*What needs to be done*: Return all of the lines below exactly as they are.

[Begin]

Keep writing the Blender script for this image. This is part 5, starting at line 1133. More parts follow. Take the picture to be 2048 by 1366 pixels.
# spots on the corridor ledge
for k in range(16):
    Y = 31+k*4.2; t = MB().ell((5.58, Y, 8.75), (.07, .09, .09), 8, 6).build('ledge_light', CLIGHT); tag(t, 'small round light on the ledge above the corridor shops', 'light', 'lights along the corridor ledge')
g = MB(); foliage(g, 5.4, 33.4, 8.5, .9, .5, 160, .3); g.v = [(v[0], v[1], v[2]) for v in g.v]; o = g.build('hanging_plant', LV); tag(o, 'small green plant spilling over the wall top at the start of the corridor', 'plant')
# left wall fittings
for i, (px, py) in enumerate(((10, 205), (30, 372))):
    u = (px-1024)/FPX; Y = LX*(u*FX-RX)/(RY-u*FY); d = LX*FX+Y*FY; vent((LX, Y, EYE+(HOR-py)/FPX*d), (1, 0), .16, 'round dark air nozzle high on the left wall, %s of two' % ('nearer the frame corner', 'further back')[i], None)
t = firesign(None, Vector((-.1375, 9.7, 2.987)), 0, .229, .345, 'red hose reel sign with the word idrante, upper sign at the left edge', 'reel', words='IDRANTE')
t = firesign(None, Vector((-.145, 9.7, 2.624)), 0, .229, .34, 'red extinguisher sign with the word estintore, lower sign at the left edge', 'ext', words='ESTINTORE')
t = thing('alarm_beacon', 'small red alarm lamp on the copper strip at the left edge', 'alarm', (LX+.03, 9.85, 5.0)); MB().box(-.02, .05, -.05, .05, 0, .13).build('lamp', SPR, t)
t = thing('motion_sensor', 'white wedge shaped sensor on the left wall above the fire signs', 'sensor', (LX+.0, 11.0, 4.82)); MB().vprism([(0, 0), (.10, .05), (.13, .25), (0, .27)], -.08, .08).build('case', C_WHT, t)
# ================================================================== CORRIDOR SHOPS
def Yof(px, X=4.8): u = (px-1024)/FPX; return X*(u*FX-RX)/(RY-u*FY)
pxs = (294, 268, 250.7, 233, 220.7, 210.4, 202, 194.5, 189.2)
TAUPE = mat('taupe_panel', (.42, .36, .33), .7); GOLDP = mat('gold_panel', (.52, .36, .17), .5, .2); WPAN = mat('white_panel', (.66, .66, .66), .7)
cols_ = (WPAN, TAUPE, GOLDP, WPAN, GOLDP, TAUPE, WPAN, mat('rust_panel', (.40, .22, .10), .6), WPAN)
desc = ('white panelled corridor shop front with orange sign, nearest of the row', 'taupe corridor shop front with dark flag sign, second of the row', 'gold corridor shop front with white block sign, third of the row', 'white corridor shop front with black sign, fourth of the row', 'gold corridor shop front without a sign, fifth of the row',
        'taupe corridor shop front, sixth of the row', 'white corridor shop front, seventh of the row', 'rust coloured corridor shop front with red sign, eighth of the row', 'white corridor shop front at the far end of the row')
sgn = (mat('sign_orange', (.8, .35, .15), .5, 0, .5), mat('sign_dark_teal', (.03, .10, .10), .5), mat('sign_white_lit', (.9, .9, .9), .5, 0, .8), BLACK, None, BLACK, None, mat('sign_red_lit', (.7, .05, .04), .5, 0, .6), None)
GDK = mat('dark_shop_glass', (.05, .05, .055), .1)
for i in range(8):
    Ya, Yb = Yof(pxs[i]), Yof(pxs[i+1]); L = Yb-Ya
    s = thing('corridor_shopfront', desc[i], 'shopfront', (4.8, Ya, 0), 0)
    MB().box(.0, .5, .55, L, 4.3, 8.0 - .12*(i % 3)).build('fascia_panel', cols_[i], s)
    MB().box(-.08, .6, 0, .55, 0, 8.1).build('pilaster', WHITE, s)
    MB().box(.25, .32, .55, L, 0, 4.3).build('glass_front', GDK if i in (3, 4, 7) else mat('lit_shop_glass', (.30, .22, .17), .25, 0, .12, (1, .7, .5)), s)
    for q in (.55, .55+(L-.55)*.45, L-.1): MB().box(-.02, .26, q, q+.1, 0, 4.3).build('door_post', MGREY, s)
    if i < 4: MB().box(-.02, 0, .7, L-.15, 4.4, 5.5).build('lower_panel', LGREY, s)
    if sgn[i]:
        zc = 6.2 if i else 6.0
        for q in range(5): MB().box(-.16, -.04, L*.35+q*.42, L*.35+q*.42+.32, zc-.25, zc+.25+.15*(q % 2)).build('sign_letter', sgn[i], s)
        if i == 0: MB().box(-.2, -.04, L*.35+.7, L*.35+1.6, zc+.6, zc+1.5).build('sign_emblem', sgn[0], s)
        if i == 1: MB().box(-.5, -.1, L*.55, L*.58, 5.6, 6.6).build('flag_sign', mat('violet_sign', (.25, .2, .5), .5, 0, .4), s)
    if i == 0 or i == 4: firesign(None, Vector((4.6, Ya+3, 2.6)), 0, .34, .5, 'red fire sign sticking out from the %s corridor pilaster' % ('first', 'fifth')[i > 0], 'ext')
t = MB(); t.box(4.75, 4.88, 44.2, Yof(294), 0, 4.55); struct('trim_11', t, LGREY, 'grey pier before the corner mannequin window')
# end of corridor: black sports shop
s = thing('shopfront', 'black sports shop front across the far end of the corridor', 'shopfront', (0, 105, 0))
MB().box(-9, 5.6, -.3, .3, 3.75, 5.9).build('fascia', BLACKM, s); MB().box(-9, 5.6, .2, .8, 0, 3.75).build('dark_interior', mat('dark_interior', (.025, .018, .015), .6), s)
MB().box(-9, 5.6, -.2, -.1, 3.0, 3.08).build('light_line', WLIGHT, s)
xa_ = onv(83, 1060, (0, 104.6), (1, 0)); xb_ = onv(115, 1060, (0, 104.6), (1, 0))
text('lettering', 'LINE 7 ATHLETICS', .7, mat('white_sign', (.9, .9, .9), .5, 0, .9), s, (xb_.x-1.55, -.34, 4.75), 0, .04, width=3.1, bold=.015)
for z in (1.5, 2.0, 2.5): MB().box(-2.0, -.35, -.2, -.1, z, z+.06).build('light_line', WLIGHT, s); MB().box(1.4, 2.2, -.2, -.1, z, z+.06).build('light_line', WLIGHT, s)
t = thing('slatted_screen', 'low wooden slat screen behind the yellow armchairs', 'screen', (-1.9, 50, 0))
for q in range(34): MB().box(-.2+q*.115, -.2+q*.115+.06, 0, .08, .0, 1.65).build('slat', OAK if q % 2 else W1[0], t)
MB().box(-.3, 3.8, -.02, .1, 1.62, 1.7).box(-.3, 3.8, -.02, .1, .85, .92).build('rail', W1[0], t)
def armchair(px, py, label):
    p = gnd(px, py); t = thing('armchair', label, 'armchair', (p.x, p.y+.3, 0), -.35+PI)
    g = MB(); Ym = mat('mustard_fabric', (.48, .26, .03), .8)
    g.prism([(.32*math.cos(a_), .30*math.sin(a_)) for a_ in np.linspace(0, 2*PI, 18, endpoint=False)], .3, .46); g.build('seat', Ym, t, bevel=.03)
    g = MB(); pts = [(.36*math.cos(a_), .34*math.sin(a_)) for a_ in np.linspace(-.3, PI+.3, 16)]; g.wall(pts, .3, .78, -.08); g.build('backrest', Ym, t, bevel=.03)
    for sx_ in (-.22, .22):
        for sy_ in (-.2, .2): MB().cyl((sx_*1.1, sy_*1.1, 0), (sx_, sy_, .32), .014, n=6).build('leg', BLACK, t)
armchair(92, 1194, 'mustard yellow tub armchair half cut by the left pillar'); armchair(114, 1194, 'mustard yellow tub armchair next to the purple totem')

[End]

*Solution to this task*:
Keep writing the Blender script for this image. This is part 5, starting at line 1133. More parts follow. Take the picture to be 2048 by 1366 pixels.
# spots on the corridor ledge
for k in range(16):
    Y = 31+k*4.2; t = MB().ell((5.58, Y, 8.75), (.07, .09, .09), 8, 6).build('ledge_light', CLIGHT); tag(t, 'small round light on the ledge above the corridor shops', 'light', 'lights along the corridor ledge')
g = MB(); foliage(g, 5.4, 33.4, 8.5, .9, .5, 160, .3); g.v = [(v[0], v[1], v[2]) for v in g.v]; o = g.build('hanging_plant', LV); tag(o, 'small green plant spilling over the wall top at the start of the corridor', 'plant')
# left wall fittings
for i, (px, py) in enumerate(((10, 205), (30, 372))):
    u = (px-1024)/FPX; Y = LX*(u*FX-RX)/(RY-u*FY); d = LX*FX+Y*FY; vent((LX, Y, EYE+(HOR-py)/FPX*d), (1, 0), .16, 'round dark air nozzle high on the left wall, %s of two' % ('nearer the frame corner', 'further back')[i], None)
t = firesign(None, Vector((-.1375, 9.7, 2.987)), 0, .229, .345, 'red hose reel sign with the word idrante, upper sign at the left edge', 'reel', words='IDRANTE')
t = firesign(None, Vector((-.145, 9.7, 2.624)), 0, .229, .34, 'red extinguisher sign with the word estintore, lower sign at the left edge', 'ext', words='ESTINTORE')
t = thing('alarm_beacon', 'small red alarm lamp on the copper strip at the left edge', 'alarm', (LX+.03, 9.85, 5.0)); MB().box(-.02, .05, -.05, .05, 0, .13).build('lamp', SPR, t)
t = thing('motion_sensor', 'white wedge shaped sensor on the left wall above the fire signs', 'sensor', (LX+.0, 11.0, 4.82)); MB().vprism([(0, 0), (.10, .05), (.13, .25), (0, .27)], -.08, .08).build('case', C_WHT, t)
# ================================================================== CORRIDOR SHOPS
def Yof(px, X=4.8): u = (px-1024)/FPX; return X*(u*FX-RX)/(RY-u*FY)
pxs = (294, 268, 250.7, 233, 220.7, 210.4, 202, 194.5, 189.2)
TAUPE = mat('taupe_panel', (.42, .36, .33), .7); GOLDP = mat('gold_panel', (.52, .36, .17), .5, .2); WPAN = mat('white_panel', (.66, .66, .66), .7)
cols_ = (WPAN, TAUPE, GOLDP, WPAN, GOLDP, TAUPE, WPAN, mat('rust_panel', (.40, .22, .10), .6), WPAN)
desc = ('white panelled corridor shop front with orange sign, nearest of the row', 'taupe corridor shop front with dark flag sign, second of the row', 'gold corridor shop front with white block sign, third of the row', 'white corridor shop front with black sign, fourth of the row', 'gold corridor shop front without a sign, fifth of the row',
        'taupe corridor shop front, sixth of the row', 'white corridor shop front, seventh of the row', 'rust coloured corridor shop front with red sign, eighth of the row', 'white corridor shop front at the far end of the row')
sgn = (mat('sign_orange', (.8, .35, .15), .5, 0, .5), mat('sign_dark_teal', (.03, .10, .10), .5), mat('sign_white_lit', (.9, .9, .9), .5, 0, .8), BLACK, None, BLACK, None, mat('sign_red_lit', (.7, .05, .04), .5, 0, .6), None)
GDK = mat('dark_shop_glass', (.05, .05, .055), .1)
for i in range(8):
    Ya, Yb = Yof(pxs[i]), Yof(pxs[i+1]); L = Yb-Ya
    s = thing('corridor_shopfront', desc[i], 'shopfront', (4.8, Ya, 0), 0)
    MB().box(.0, .5, .55, L, 4.3, 8.0 - .12*(i % 3)).build('fascia_panel', cols_[i], s)
    MB().box(-.08, .6, 0, .55, 0, 8.1).build('pilaster', WHITE, s)
    MB().box(.25, .32, .55, L, 0, 4.3).build('glass_front', GDK if i in (3, 4, 7) else mat('lit_shop_glass', (.30, .22, .17), .25, 0, .12, (1, .7, .5)), s)
    for q in (.55, .55+(L-.55)*.45, L-.1): MB().box(-.02, .26, q, q+.1, 0, 4.3).build('door_post', MGREY, s)
    if i < 4: MB().box(-.02, 0, .7, L-.15, 4.4, 5.5).build('lower_panel', LGREY, s)
    if sgn[i]:
        zc = 6.2 if i else 6.0
        for q in range(5): MB().box(-.16, -.04, L*.35+q*.42, L*.35+q*.42+.32, zc-.25, zc+.25+.15*(q % 2)).build('sign_letter', sgn[i], s)
        if i == 0: MB().box(-.2, -.04, L*.35+.7, L*.35+1.6, zc+.6, zc+1.5).build('sign_emblem', sgn[0], s)
        if i == 1: MB().box(-.5, -.1, L*.55, L*.58, 5.6, 6.6).build('flag_sign', mat('violet_sign', (.25, .2, .5), .5, 0, .4), s)
    if i == 0 or i == 4: firesign(None, Vector((4.6, Ya+3, 2.6)), 0, .34, .5, 'red fire sign sticking out from the %s corridor pilaster' % ('first', 'fifth')[i > 0], 'ext')
t = MB(); t.box(4.75, 4.88, 44.2, Yof(294), 0, 4.55); struct('trim_11', t, LGREY, 'grey pier before the corner mannequin window')
# end of corridor: black sports shop
s = thing('shopfront', 'black sports shop front across the far end of the corridor', 'shopfront', (0, 105, 0))
MB().box(-9, 5.6, -.3, .3, 3.75, 5.9).build('fascia', BLACKM, s); MB().box(-9, 5.6, .2, .8, 0, 3.75).build('dark_interior', mat('dark_interior', (.025, .018, .015), .6), s)
MB().box(-9, 5.6, -.2, -.1, 3.0, 3.08).build('light_line', WLIGHT, s)
xa_ = onv(83, 1060, (0, 104.6), (1, 0)); xb_ = onv(115, 1060, (0, 104.6), (1, 0))
text('lettering', 'LINE 7 ATHLETICS', .7, mat('white_sign', (.9, .9, .9), .5, 0, .9), s, (xb_.x-1.55, -.34, 4.75), 0, .04, width=3.1, bold=.015)
for z in (1.5, 2.0, 2.5): MB().box(-2.0, -.35, -.2, -.1, z, z+.06).build('light_line', WLIGHT, s); MB().box(1.4, 2.2, -.2, -.1, z, z+.06).build('light_line', WLIGHT, s)
t = thing('slatted_screen', 'low wooden slat screen behind the yellow armchairs', 'screen', (-1.9, 50, 0))
for q in range(34): MB().box(-.2+q*.115, -.2+q*.115+.06, 0, .08, .0, 1.65).build('slat', OAK if q % 2 else W1[0], t)
MB().box(-.3, 3.8, -.02, .1, 1.62, 1.7).box(-.3, 3.8, -.02, .1, .85, .92).build('rail', W1[0], t)
def armchair(px, py, label):
    p = gnd(px, py); t = thing('armchair', label, 'armchair', (p.x, p.y+.3, 0), -.35+PI)
    g = MB(); Ym = mat('mustard_fabric', (.48, .26, .03), .8)
    g.prism([(.32*math.cos(a_), .30*math.sin(a_)) for a_ in np.linspace(0, 2*PI, 18, endpoint=False)], .3, .46); g.build('seat', Ym, t, bevel=.03)
    g = MB(); pts = [(.36*math.cos(a_), .34*math.sin(a_)) for a_ in np.linspace(-.3, PI+.3, 16)]; g.wall(pts, .3, .78, -.08); g.build('backrest', Ym, t, bevel=.03)
    for sx_ in (-.22, .22):
        for sy_ in (-.2, .2): MB().cyl((sx_*1.1, sy_*1.1, 0), (sx_, sy_, .32), .014, n=6).build('leg', BLACK, t)
armchair(92, 1194, 'mustard yellow tub armchair half cut by the left pillar'); armchair(114, 1194, 'mustard yellow tub armchair next to the purple totem')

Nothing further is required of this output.